The seventh time the servant reported, ‘A cloud as small as a man’s hand is rising from the sea.’” (1 Kings 18:44)

“Elijah was a man just like us. He prayed earnestly that it would not rain, and it did not rain on the land for three and a half years. Again he prayed, and the heavens gave rain, and the earth produced its crops.” (James 5:17-18)

At Sunday’s regional ‘Increase’ Prayer Gathering for Lanarkshire, as in other locations, a connection was made between these two references to Elijah’s prayers: first for rain to be withheld and then for rain to be released. Three and a half years of drought must have left the land parched and hard. Seven times, after praying for rain, Elijah sent his servant to look out to sea.
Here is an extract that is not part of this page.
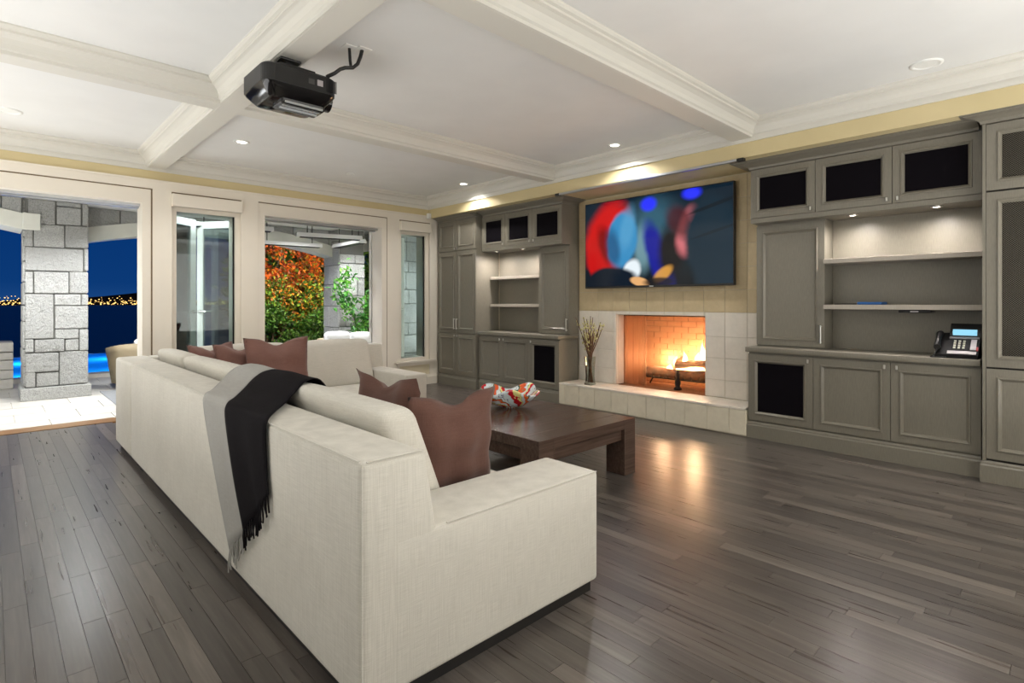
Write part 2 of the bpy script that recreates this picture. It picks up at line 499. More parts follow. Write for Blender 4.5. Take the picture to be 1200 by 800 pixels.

On those first six journeys there was nothing to be seen. How did Elijah feel about this? How did the servant feel about the apparent futility of his journeys? Did they struggle with despondency, with frustration, with discouragement, shaken faith? Did they feel their prayers were pointless and achieving nothing?

Only on the seventh journey could the servant return and report seeing a small cloud. Even before anything more obvious had developed, Elijah had immediately sent his servant out an eighth time: this time to warn King Ahab to be on the move before torrential rain made travel impossible. Nothing about that small cloud spotted far out to sea would seem to have justified such a course of action. Yet Elijah saw that small sign through faith’s eyes.

The Prayer Gathering picked up on the parallels between the Elijah episode and our own times. The ‘drought’ and subsequent fruitlessness that we are experiencing are more spiritual than literal, but the parallel mood of despondency, frustration, discouragement and shaken faith seems pertinent. The encouragements from these texts seem equally pertinent, whether you see these verses through a denominational lens or a personal one: to pray and not to give up praying; to look for the small signs of change; to act in faith. Keep on praying. Keep on keeping on.